Eventually the auditioning panel found their key performers. It wasn’t only the cast that had to adapt to the show’s steep expectations, though – the entire theatre was gutted and remodelled so that tracks would run through the audience. Phillips recalls, “We were allowed extraordinary freedom. John Napier [Starlight’s set designer] created a set that was so forward in terms of technology that, when you look at it today, it’s still astounding.” Unfortunately, Starlight’s innovatory staging will have to remain on a historical pedestal, as the current show’s staging doesn’t allow for it. 
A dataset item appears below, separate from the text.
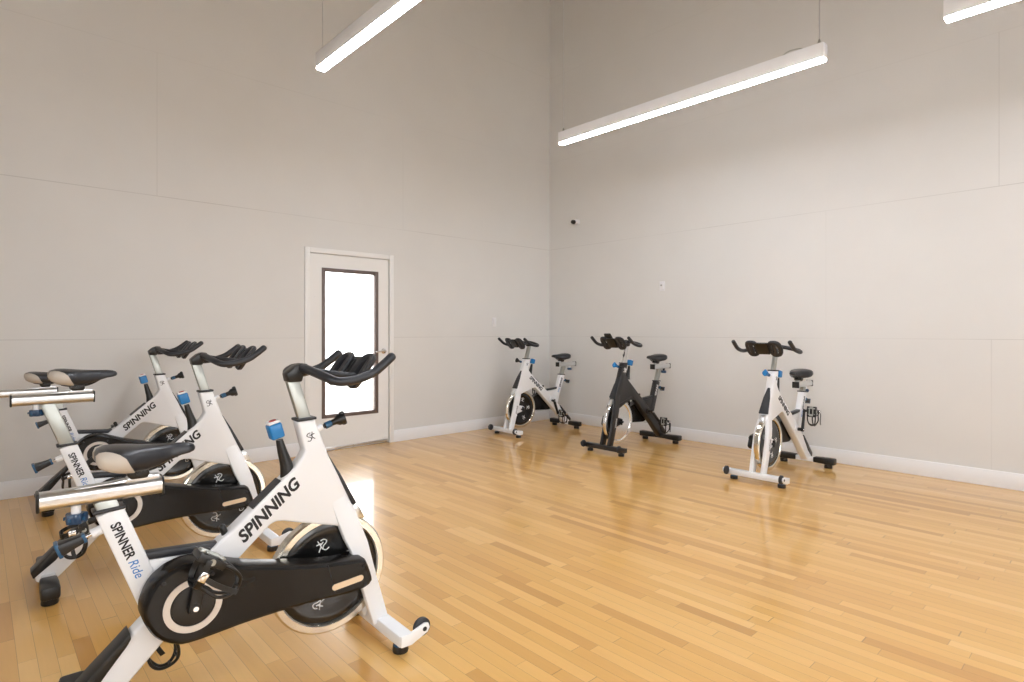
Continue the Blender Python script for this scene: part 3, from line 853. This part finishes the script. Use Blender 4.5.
DB = Vector((.757, 0, .653)); UB = Vector((-.653, 0, .757))
SP0 = Vector((-.532, 0, .508)); SPL = .272
def g_spinning(s):
    def f(bm):
        o = SP0 + Vector((0, s * .0336, 0))
        if s < 0: text_mesh(bm, 'SPINNING', .062, o, DB, UB, off=.0021, shear=.25, length=SPL)
        else: text_mesh(bm, 'SPINNING', .062, o + DB * SPL, -DB, UB, off=.0021, shear=.25, length=SPL)
    return f
TD = Vector((.34, 0, -.94)).normalized(); FD = Vector((.94, 0, .34)).normalized()
def g_spinner(s):
    def f(bm):
        o = Vector((-.914, s * .0277, .678)) + TD * .018
        text_mesh(bm, 'SPINNER', .038, o - FD * .016 if s < 0 else o + FD * .012, TD, FD * -s, off=.001, length=.130)
    return f
def g_ride(s):
    def f(bm):
        o = Vector((-.914, s * .0277, .678)) + TD * .018 + TD * .138
        text_mesh(bm, 'Ride', .038, o - FD * .016 if s < 0 else o + FD * .012, TD, FD * -s, shear=.2, length=.062)
    return f
def g_forktext(s):
    def f(bm):
        d = Vector((-.036, 0, .16)).normalized()
        if s > 0: text_mesh(bm, 'SPINNER', .026, Vector((-.062, .0651, .225)), d, Vector((d.z, 0, -d.x)) * 1.0, length=.10) if False else text_mesh(bm, 'SPINNER', .026, Vector((-.095, .0651, .36)), -d, Vector((-d.z, 0, d.x)), length=.10)
        else: text_mesh(bm, 'SPINNER', .026, Vector((-.072, -.0651, .225)), d, Vector((-d.z, 0, d.x)), length=.10)
    return f
def g_cutout(bm):
    pass

def make_bike(x, y, deg, lab, seat=(0, 0), slide=0.0, hup=0.0, crank=82.0, dark=False, hknob='black', cream=True, cagetilt=(84.0, 84.0)):
    e = empty('exercise_bike', (x, y, 0), R(deg)); e.scale = (1, 1, .988); tag(e, lab, 'exercise bike', None)
    F = M['charcoal'] if dark else M['white']
    fr = part('frame', 0, g_frame, F, e, ang=30, label='charcoal box section frame' if dark else None)
    if not dark:
        [part('lettering', ('b', s), g_spinning(s), M['ink'], fr, label='black SPINNING lettering on the beam') for s in (-1, 1)]
        [(part('lettering', ('s', s), g_spinner(s), M['ink'], fr), part('lettering', ('r', s), g_ride(s), M['blueink'], fr, label='blue Ride lettering on the seat tube')) for s in (-1, 1)]
        [part('emblem', s, g_headmark(s), M['ink'], fr) for s in (-1, 1)]
        part('sticker', 0, g_sticker, M['sticker'], fr)
    else:
        part('web_plate', 0, g_web, F, fr)
        [part('emblem', ('b', s), g_headmark_big(s), M['whiteink'], fr) for s in (-1, 1)]
        [part('lettering', ('s', s), g_spinner(s), M['whiteink'], fr) for s in (-1, 1)]
    for s in (-1, 1):
        fk = part('fork_leg', s, g_fork(s), F, e, ang=30)
        if s > 0: part('lettering', ('f', s), g_forktext(s), M['whiteink'] if dark else M['ink'], fk)
        part('dropout', s, g_dropout(s), F, fk); part('axle_knob', s, g_bolt(s), M['black'], fk)
    fb = part('front_stabilizer', 0, g_front_bar, F, e, ang=30)
    for s in (-1, 1):
        tw = part('transport_wheel', s, g_twheel(s), M['rubber'], e); part('wheel_axle', s, g_twaxle(s), M['black'], tw)
        ft = part('foot', ('f', s), g_foot(0, s), M['black'], e)
        if not dark: part('foot_cap', s, g_footcap(0, s), M['teal'], ft)
        part('foot', ('r', s), g_foot(RX, s, .034, .034), M['black'], e)
    rb = part('rear_stabilizer', 0, g_rear_bar, F, e, ang=30)
    for s in (-1, 1): part('end_sleeve', s, g_sleeve(s), M['black'], rb)
    part('beam_cover', 0, g_beam_cover, M['black'], e)
    part('collar', 'h', g_collar((-.305, .929), -.05, .037, .034), M['rubber'], e)
    part('collar', 's', g_collar((-.925, .703), -.08, .042, .031), M['rubber'], e)
    part('top_bar_pad', 0, g_topbar, M['rubber'], e); part('stud', 0, g_stud, M['black'], e)
    part('front_shield', 0, g_front_strip, M['rubber'], e); part('brake_pad', 0, g_brakepad, M['alu'], e)
    # drive
    gd = part('chain_guard', 0, g_guard, M['guard'], e, ang=28)
    part('guard_seam', 0, g_guard_seam, M['ink'], gd); part('inlay_plate', 0, g_slot, M['slot'], gd)
    for px, pz in ((-.795, .468), (-.655, .462), (-.12, .345), (-.115, .275)): part('bolt', (px, pz), g_bolthead(px, pz), M['ink'], gd)
    part('chainring_trim', 0, g_ring, M['ring'], gd, label='silver ring around the crank'); part('crank_hub', 0, g_hub, M['black'], gd)
    if dark:
        part('flywheel', 1, g_flysolid, M['silver'], e, label='bare silver flywheel')
    else:
        fw = part('flywheel', 0, g_fly, M['disc'], e, label='black flywheel disc with line emblems'); part('rim', 0, g_flyrim, M['steel'], fw, label='polished metal rim')
        [part('emblem', ('f', s, k), g_flymark(s, k), M['whiteink'], fw) for s in (-1, 1) for k in range(5)]
    for s in (-1, 1):
        a = R(crank) if s < 0 else R(crank + 180)
        ca = part('crank_arm', (s, round(a, 3)), crank_geo(a, s), M['black'], e); part('crank_bolt', s, g_crankbolt(s), M['chrome'], ca)
        pp = pedal_pos(a, s)
        pd = part('pedal', s, g_pedal(s), M['black'], e, loc=pp); pd.rotation_euler = (0, R(cagetilt[0 if s < 0 else 1]), 0)
        part('cleat_plate', s, g_cleat(s), M['post'], pd, label='bare metal cleat plate')
        part('toe_cage', s, g_cage(s), M['black'], pd); part('strap', s, g_strap(s), M['black'], pd); part('buckle', s, g_buckle(s), M['chrome'], pd)
    # handlebar group slides along the head axis
    hl = HT * hup; hl = (hl.x, 0, hl.z)
    part('handlebar_post', 0, g_hpost, M['post'] if not dark else M['chrome'], e, loc=hl)
    hb = part('handlebar', 0, g_bar, M['rubber'], e, loc=hl, ang=50)
    part('bar_clamp', 0, g_clamp, M['black'], hb); [part('inner_grip', s, g_aero(s), M['rubber'], hb) for s in (-1, 1)]
    part('arm_pad', -1, g_pad(-1), M['rubber'], hb); part('arm_pad', 1, g_pad(1), M['rubber'], hb); part('pad_bridge', 0, g_bridge, M['black'], hb)
    if dark: part('console', 0, g_console, M['black'], hb)
    part('pop_pin', 'h', g_hpin, F, e)
    hk = part('adjuster_knob', 'h', g_hknob, M['blue'] if hknob == 'blue' else M['black'], e)
    part('knob_ring', 'h', g_hring, M['teal'], hk)
    bs = part('resistance_lever', 0, g_brake, M['black'], e, loc=(-.010, 0, .035) if dark else None)
    bh = part('lever_head', 0, g_brakehead, M['blue'], bs, label='bright blue lever head'); part('lever_cap', 0, g_brakecap, M['whiteink'], bs); part('cap_print', 0, g_brakedot, M['redink'], bs)
    # seat group
    up = seat[1]; dx = seat[0]
    h = (.757 + up - .700 - .02) / ST.z
    part('seat_post', round(h, 3), g_spost(h), M['post'], e)
    loc = (dx, 0, up)
    sl = part('seat_slider', 0, g_slider(-1.102, -.776), M['alu'], e, loc=loc, ang=40, label='bright aluminium seat slider')
    part('end_cap', 0, g_endcap(-1.102, -1.093), M['black'], sl); part('end_cap', 1, g_endcap(-.782, -.776), M['black'], sl)
    stm = part('knob_stem', 0, g_sknob_stem, F, sl)
    kb = part('slider_knob', 0, g_sknob, M['navy'], e, loc=loc)
    [part('knob_mark', k, g_sknob_mark(k), M['teal'], kb) for k in range(5)]
    sd = (dx + slide, 0, up)
    sa = part('saddle', 0, g_saddle, M['saddle'], e, loc=sd, ang=60)
    if cream:
        for s in (-1, 1): part('side_panel', s, g_sadpanel(s), M['cream'], sa, label='cream side panel of the saddle', ang=60)
    [part('saddle_rail', s, g_rails(s), M['black'], sa) for s in (-1, 1)]; part('saddle_clamp', 0, g_sadclamp, M['black'], sa)
    part('seat_carriage', 0, g_carriage, M['alu'], sa)
    pb = part('pop_pin', 's', g_pinboss, F, e); part('pin_shaft', 0, g_pinshaft, M['chrome'], pb)
    pk = part('adjuster_knob', 's', g_pinknob, M['black'], e); [part('knob_ring', ('s', i), g_pincap(i), M['teal'], pk) for i in (0, 1)]
    return e

make_bike(1.229, 2.167, -2.14, 'nearest and largest white spin bike, at the front of the row on the left', crank=81, hup=.013, cagetilt=(35.0, 68.0))
make_bike(1.254, 3.575, -1.65, 'middle white spin bike of the three on the left, behind the nearest one', seat=(-.038, .180), crank=196, hup=.018)
make_bike(1.362, 5.222, -1.46, 'rear white spin bike of the three on the left, closest to the left wall', seat=(-.158, .082), hup=.022, crank=222)
make_bike(4.717, 5.188, 177.91, 'small white spin bike in the far corner of the room, facing left', seat=(-.074, .080), hup=.025, crank=249 + 180, cream=False)
make_bike(4.767, 3.741, 179.83, 'black framed spin bike with a silver flywheel, between two white bikes', seat=(-.068, .110), hup=.050, crank=222 + 180, dark=True, hknob='blue', cream=False)
make_bike(4.752, 2.152, 179.51, 'white spin bike by the right wall, rightmost of all the bikes', seat=(.004, .016), hup=.025, crank=104 + 180, hknob='blue', cream=False)

# ------------------------------------------------------------------ light
w = bpy.data.worlds.new('World'); bpy.context.scene.world = w; w.use_nodes = True
bg = w.node_tree.nodes['Background']; bg.inputs['Color'].default_value = (1, 1, 1, 1); bg.inputs['Strength'].default_value = 8.0
def portal(loc, rot, sx, sy):
    l = bpy.data.lights.new('portal', 'AREA'); l.shape = 'RECTANGLE'; l.size = sx; l.size_y = sy; l.cycles.is_portal = True
    o = bpy.data.objects.new('sky_portal', l); C.objects.link(o); o.location = loc; o.rotation_euler = rot
for a0, a1, z0, z1 in added_wins: portal(((a0 + a1) / 2, Y0 - TH - .02, (z0 + z1) / 2), (math.pi / 2, 0, 0), a1 - a0, z1 - z0)
for a0, a1, z0, z1 in added_winy: portal((X0 - TH - .02, (a0 + a1) / 2, (z0 + z1) / 2), (math.pi / 2, 0, -math.pi / 2), a1 - a0, z1 - z0)
portal(((GX0 + GX1) / 2, Y1 + TH + .02, 1.05), (-math.pi / 2, 0, 0), GX1 - GX0, GZ1 - GZ0)

# ------------------------------------------------------------------ camera
cam = bpy.data.cameras.new('Camera'); co = bpy.data.objects.new('Camera', cam); C.objects.link(co)
co.location = (0, 0, 1.25); co.rotation_euler = (math.pi / 2, 0, -math.atan2(.6784, .7346))
cam.sensor_width = 36; cam.lens = 580 / 1024 * 36; cam.shift_y = -9 / 1024; cam.clip_start = .02
sc = bpy.context.scene; sc.camera = co
vs = sc.view_settings; vs.view_transform = 'Standard'; vs.look = 'None'; vs.gamma = 1; vs.use_curve_mapping = False; vs.exposure = 0.07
Phillips tells us that the show has transformed enormously since the 1984 premiere. “Andrew [Lloyd Webber] wrote Starlight as a pop show – something that was current, and with music that was actually very relevant to today. He’s always been keen for the show to update regularly, so we’ve had a massive amount of change that you will see in Hong Kong,” she explains. “We’ve got new arrangements, a new song written by Andrew’s son, Alistair, and different technology. It’s a show that’s always on the go.” Audience members are also given 3D glasses for special film sequences.

Despite the fast pace of today’s theatre world, one of Phillips’ fondest memories hails back to those early days, when they held the auditions in 1984. “One of the moments I’ll never forget was an audition with a gentleman for the role of Poppa… and he was enormous. We always ask at the door ‘do you feel comfortable coming in on skates? If not, you can take them off’. He goes, ‘no problem’. And in he rolls and rolls and I can see him rolling forward and I knew he couldn’t stop. The next thing we knew, he’d crashed into the table and knocked us all back – including myself, Trevor Nunn and Andrew Lloyd Webber. I will never forget that moment.” Here’s hoping the new Starlight will knock us out of our seats for a standing ovation. 

Starlight Express Lyric Theatre, HKAPA, Oct 4-6, 8-13 & 15-20. Tickets: $950-$395; hkticketing.com.